▶ Provided data:
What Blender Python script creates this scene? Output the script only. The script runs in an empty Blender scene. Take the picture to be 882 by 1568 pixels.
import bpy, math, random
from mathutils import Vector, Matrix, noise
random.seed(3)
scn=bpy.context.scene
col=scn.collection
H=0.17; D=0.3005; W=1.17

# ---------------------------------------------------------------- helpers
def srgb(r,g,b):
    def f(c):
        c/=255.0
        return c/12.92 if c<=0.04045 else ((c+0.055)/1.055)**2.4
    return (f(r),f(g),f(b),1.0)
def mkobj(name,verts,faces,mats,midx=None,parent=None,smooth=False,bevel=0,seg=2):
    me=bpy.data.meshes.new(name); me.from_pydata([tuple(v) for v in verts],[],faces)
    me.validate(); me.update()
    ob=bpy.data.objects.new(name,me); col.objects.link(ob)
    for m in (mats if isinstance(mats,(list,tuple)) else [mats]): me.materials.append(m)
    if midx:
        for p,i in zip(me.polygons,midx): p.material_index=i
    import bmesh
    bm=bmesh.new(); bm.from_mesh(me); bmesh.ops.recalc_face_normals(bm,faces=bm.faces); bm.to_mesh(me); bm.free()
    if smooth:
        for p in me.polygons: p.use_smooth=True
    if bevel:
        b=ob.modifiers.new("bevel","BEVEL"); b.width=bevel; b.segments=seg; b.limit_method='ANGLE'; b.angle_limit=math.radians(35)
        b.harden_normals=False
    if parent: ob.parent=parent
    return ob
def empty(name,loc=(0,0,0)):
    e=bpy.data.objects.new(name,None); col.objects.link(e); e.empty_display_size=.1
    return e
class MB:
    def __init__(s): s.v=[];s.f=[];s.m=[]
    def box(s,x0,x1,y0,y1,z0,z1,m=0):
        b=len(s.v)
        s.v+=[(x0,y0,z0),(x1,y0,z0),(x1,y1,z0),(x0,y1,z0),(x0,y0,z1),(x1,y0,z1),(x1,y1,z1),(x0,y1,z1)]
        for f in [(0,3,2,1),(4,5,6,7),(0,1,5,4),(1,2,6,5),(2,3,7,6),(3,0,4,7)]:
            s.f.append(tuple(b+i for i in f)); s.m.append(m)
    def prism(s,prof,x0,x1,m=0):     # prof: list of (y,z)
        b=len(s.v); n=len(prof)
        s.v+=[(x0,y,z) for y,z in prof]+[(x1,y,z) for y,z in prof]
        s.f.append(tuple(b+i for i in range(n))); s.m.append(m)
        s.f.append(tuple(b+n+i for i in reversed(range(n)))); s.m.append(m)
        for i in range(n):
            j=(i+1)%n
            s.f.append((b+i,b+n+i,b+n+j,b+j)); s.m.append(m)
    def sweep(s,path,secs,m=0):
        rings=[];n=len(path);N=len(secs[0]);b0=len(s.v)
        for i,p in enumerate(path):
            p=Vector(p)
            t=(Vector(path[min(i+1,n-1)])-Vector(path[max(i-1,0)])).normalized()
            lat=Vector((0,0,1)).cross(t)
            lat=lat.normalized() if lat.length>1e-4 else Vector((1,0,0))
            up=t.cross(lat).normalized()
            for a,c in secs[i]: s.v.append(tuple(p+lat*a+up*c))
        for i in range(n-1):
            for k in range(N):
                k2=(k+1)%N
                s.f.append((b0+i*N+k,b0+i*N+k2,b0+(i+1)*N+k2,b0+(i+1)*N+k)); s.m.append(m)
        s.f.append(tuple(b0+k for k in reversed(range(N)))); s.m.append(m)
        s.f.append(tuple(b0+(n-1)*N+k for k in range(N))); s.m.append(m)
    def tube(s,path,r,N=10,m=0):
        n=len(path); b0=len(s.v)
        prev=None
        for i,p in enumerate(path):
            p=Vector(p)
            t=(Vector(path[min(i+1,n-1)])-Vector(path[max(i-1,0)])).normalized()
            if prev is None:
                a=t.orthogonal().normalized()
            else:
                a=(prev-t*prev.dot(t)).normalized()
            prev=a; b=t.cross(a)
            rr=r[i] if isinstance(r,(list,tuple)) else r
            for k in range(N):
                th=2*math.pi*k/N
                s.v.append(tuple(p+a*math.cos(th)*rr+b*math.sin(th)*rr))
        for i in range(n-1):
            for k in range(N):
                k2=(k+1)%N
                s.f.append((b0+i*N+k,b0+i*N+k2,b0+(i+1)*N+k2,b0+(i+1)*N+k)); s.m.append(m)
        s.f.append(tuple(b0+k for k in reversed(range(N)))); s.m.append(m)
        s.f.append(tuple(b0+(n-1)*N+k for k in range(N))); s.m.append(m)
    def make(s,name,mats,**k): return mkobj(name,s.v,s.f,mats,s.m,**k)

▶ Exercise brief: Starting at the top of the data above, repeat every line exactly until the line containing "H=0.17; D=0.3005; W=1.17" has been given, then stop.

▶ Solution:
What Blender Python script creates this scene? Output the script only. The script runs in an empty Blender scene. Take the picture to be 882 by 1568 pixels.
import bpy, math, random
from mathutils import Vector, Matrix, noise
random.seed(3)
scn=bpy.context.scene
col=scn.collection
H=0.17; D=0.3005; W=1.17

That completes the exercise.